Dynamic Modeling and Mitigation of Cascading Failures in Power Grids With Interdependent Cyber and Physical Layers

Modeling and prevention of cascading failure in power systems are important topics of research. We propose a dynamic cascading failure model that considers realistic interdependencies between power and communication networks used for system monitoring and control in power grids. In this model, power line outages do not immediately disconnect communication links, whereas communication nodes have battery backup that starts depleting after considerable load shedding in the collocated bus or bus outage. When a communication node’s battery is fully depleted, the node disconnects from the cyber layer, potentially reducing the observability and controllability of the power grid. A centralized optimal preventive controller (OPC) to minimize load shedding is proposed for cascade mitigation, which is applied selectively on fully observable and controllable islands.
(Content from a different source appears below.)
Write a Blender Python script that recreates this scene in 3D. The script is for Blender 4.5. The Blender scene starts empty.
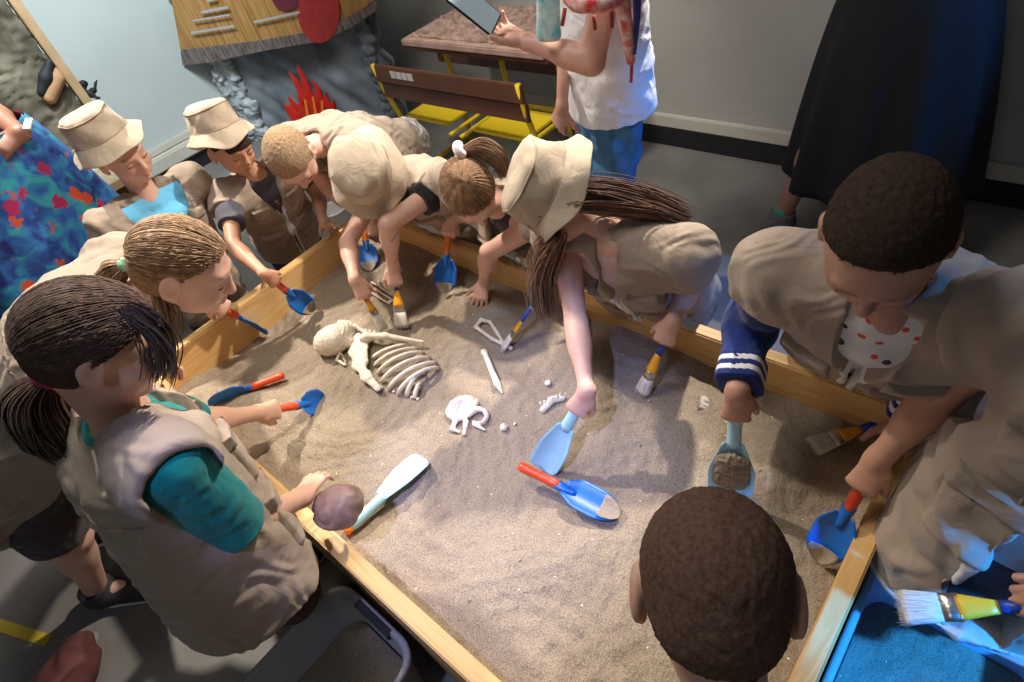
import bpy, bmesh, math, random
import numpy as np
from mathutils import Vector, Matrix
import openvdb as vdb
random.seed(7); RNG = np.random.default_rng(11)
C = bpy.context.scene.collection
sc = bpy.context.scene

# ------------------------------------------------------------------ camera
def _n(v):
    v = np.asarray(v, float); return v / (np.linalg.norm(v) + 1e-12)
FPX = 588.0; CAMZ = 1.72
_X = _n([812.9, 826.6, -FPX]); _Y = _n([-799.8, 368.3, -FPX])
_Y = _n(_Y - _X * (_X @ _Y)); _Z = np.cross(_X, _Y)
CR = np.array([_X, _Y, _Z])                 # camera axes -> room axes (room axes follow the sand box)
cam_data = bpy.data.cameras.new('camera'); cam = bpy.data.objects.new('camera', cam_data); C.objects.link(cam)
cam_data.sensor_width = 36.0; cam_data.lens = FPX / 1024 * 36.0; cam_data.clip_start = 0.02
M4 = Matrix.Identity(4)
for i in range(3):
    for j in range(3): M4[i][j] = CR[i][j]
M4.translation = Vector((0, 0, CAMZ)); cam.matrix_world = M4
sc.camera = cam
CAMP = np.array([0, 0, CAMZ])
def ray(px, py): return CR @ np.array([px - 512, 341 - py, -FPX]) / FPX
def P(px, py, z):                            # where a line of sight meets the level z
    r = ray(px, py); return CAMP + (z - CAMZ) / r[2] * r
def D(px, py, dep): return CAMP + ray(px, py) * dep
def PX(px, py, x):
    r = ray(px, py); return CAMP + x / r[0] * r
def PY(px, py, y):
    r = ray(px, py); return CAMP + y / r[1] * r
def pix(p):
    c = CR.T @ (np.asarray(p, float) - CAMP); return (512 + FPX * c[0] / -c[2], 341 - FPX * c[1] / -c[2], -c[2])

# ------------------------------------------------------------------ world, exposure, lamps
w = bpy.data.worlds.new('world'); sc.world = w; w.use_nodes = True
w.node_tree.nodes['Background'].inputs[0].default_value = (0.42, 0.44, 0.50, 1)
w.node_tree.nodes['Background'].inputs[1].default_value = 0.07
sc.view_settings.view_transform = 'Standard'; sc.view_settings.look = 'None'
sc.view_settings.gamma = 1.0; sc.view_settings.exposure = 0.0; sc.view_settings.use_curve_mapping = False
def lamp(kind, name, loc, target, power, col, size=0.1, angle=60, blend=0.5):
    l = bpy.data.lights.new(name, kind); l.energy = power; l.color = col
    if kind == 'SPOT': l.spot_size = math.radians(angle); l.spot_blend = blend; l.shadow_soft_size = size
    elif kind == 'AREA': l.size = size
    else: l.shadow_soft_size = size
    o = bpy.data.objects.new(name, l); C.objects.link(o); o.location = loc
    o.rotation_euler = (Vector(target) - Vector(loc)).to_track_quat('-Z', 'Y').to_euler()
    return o
lamp('SPOT', 'warm_spot_lamp', (2.5, 0.95, 2.75), (0.45, 1.30, 0.5), 500, (1.0, 0.89, 0.78), 0.05, 51, 0.65)
lamp('SPOT', 'warm_back_spot_lamp', (0.75, 3.3, 2.9), (0.5, 1.6, 0.42), 540, (1.0, 0.88, 0.76), 0.05, 56, 0.8)
lamp('AREA', 'overhead_fill_lamp', (0.6, 1.5, 3.1), (0.6, 1.5, 0), 34, (1.0, 0.93, 0.87), 0.9)  # soft overhead fill added to lift the shadows, not a fixture of the room
lamp('SPOT', 'cool_spot_lamp', (-0.5, 0.25, 3.0), (0.45, 0.75, 0.42), 330, (0.45, 0.50, 1.0), 0.04, 24, 0.9)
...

The OPC considers AC power flow equations, multiple hard constraints, and treats overloading of lines as soft constraints. The results of Monte-Carlo simulations on the IEEE 118-bus and the 2,383-bus Polish systems demonstrate that the proposed OPC is effective in mitigating cascading failures. Finally, we demonstrate that our recently proposed Backward Euler method with Predictor-Corrector can reduce the average simulation time by approximately 9 – 26-folds compared to the Trapezoidal method with acceptable accuracy.